What are my values?

Posted October 2 2007

How do I work out what my values are? We are not encouraged to think too much about our values. It is easy for an employer to want us to just get on with the job- that's their values. Working life is often busy and hard enough that we seem to use all our energy just keeping up from day to day. Add a relationship and kids, and who has time to reflect on values? "Many of our concerns are a cause of worry and anxiety. Each concern tends to become tyrannical and wants our whole heart, our whole mind and our whole strength. Each concern tries to become our god. The concern about work becomes a god for some, as does the concern for pleasure for others." Charles L Birch, A Purpose for Everything Chapter I

Values do not cease to exist just because we are not thinking much about them. If we ask ourselves what is really important to us, and what we really care about, we will have an answer. It may take a little while to get our minds into gear, but we all have a list of ideas about the things that really should be happening in the world, and what we would like to be doing.

My sense is that a fair amount of our dissatisfaction about life comes because we have drifted away from the things which are really important to us. I don't mean the things we feel we should say are important but the things that really do matter to us. The things we would talk about after two or three worry free nights round a camp fire. I think our values inevitably drift towards the things we actually do, but our aspirational values, the things we would really like to do, and which are truly important to us, do not give up the fight for our life easily, as it were. The tension between what we really want, and what we are doing, makes us unhappy, or sick, or worse. Indeed, the reason we sometimes end up wondering "how we got here," and scarcely recognising who we are, is because we have been so busy, we have not realised how far we have moved from where we were, and how much we have lived as a different person, with different values. Charles Birch says, "As the chasm between our inner intentions and outer acts, our pretensions and our practice, deepens, so does our hunger for wholeness." Charles L Birch, A Purpose for Everything It hurts.

How do I get in touch with my values? How do I find what is really important to me, and what I really care about? What do I really think should be happening in the world? And given that what I think is unlikely to influence too many people, is it even worth the effort?

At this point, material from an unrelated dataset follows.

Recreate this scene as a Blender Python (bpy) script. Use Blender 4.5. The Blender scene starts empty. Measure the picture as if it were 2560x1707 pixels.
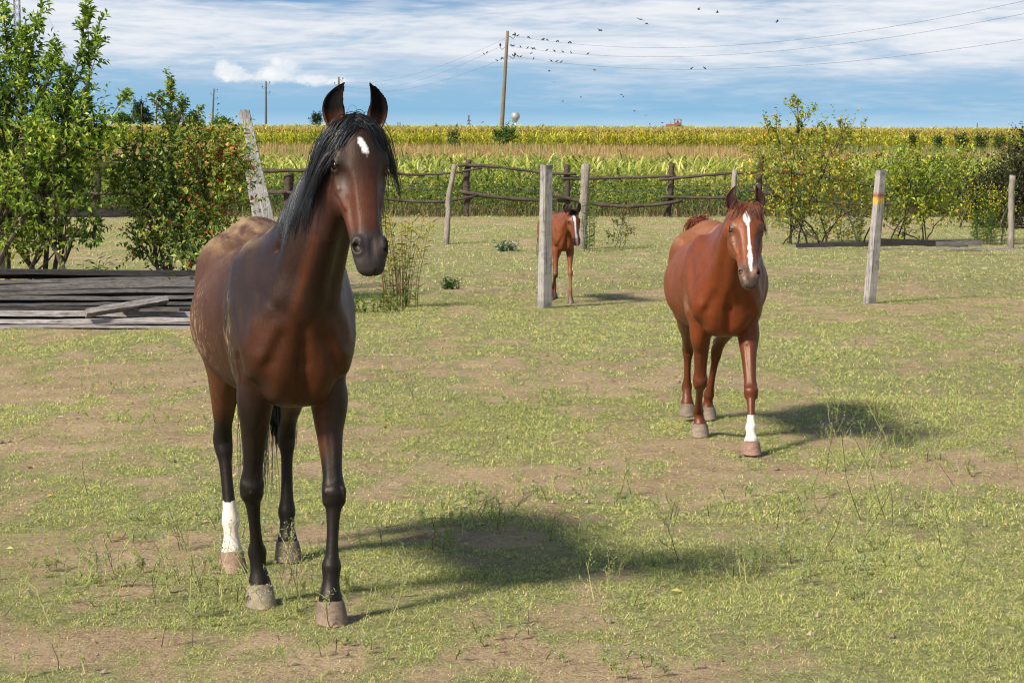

I think it is. Knowing our valves, and trying to live by them, introduces a certain balance in our lives. Even if we cannot achieve all that we wish, we will at least be living our life moving towards some inner harmony, rather than being defined by the wishes (i.e. the values) of others.

To begin is very simple. We only need to ask ourselves, "What is really important to me, and what do I really care about? What do I really think should be happening in the world?"

The trick is to do this in a way that lets us hear our "inner self." It does not work well to sit down and work on our values, if we have the values of Coca Cola and Hungry Jacks blaring in the background. Without being melodramatic, we need to remember that the big companies of our day are trying to convert us to their values; specifically that one which says we will be happy if we buy their stuff. The key value of most of what we see around us and hear on TV and radio is that happiness, meaning, and satisfaction come from acquiring and consuming. We need to make space and quiet to think about what really matters for us, and to decide for ourselves whether we want to buy into the consumerism around us, or live another way.

It's also important to give the process time. If we've not had time to think about what's really important, because the last two years have been frantic, then we will not produce a ten page thesis on our core values in five short minutes. We need, usually, to revisit the questions over time, distilling and refining, reconsidering and testing.

Questions to ask in this distilling process, might include some of those below:

There is a kind of balancing trick to do with these questions. It is important to get in touch with our feelings; they reveal much about our values. But we should not simply equate our feelings with our values. It is not that simple.

Is our reaction, our feeling, because we truly believe in a thing, or because we are feeling guilty, for example? Are we reacting to something our father always said, rather than something that is important to us? Sometimes our reaction to old parental values indicates we must move on. They were wrong- (for us, at least.) Other times we need to deal with our irritation and hurts about them, before we discover we can claim a particular value for ourselves, as our own.

There is a moral dimension to our values. Some aspirations are simply unworthy of our time, if not downright bad. But the beginning of the process, is to avoid pre-judging our values as we are rediscovering them. The important thing is to find out what we think and feel, and why. That kind of honesty is much more revealing than saying what we think we should say, or not owning up to deep desires, because we think they are wrong. It is important to begin by seeing just who we are. Even what, at first sight, we feel are unworthy longings, may reveal much deeper valves which are like gold. The conflicting voices within us are actually alerting us to our life issues, and our real values. Listen, don't just do what someone else said is the right thing. Don't discount the feelings.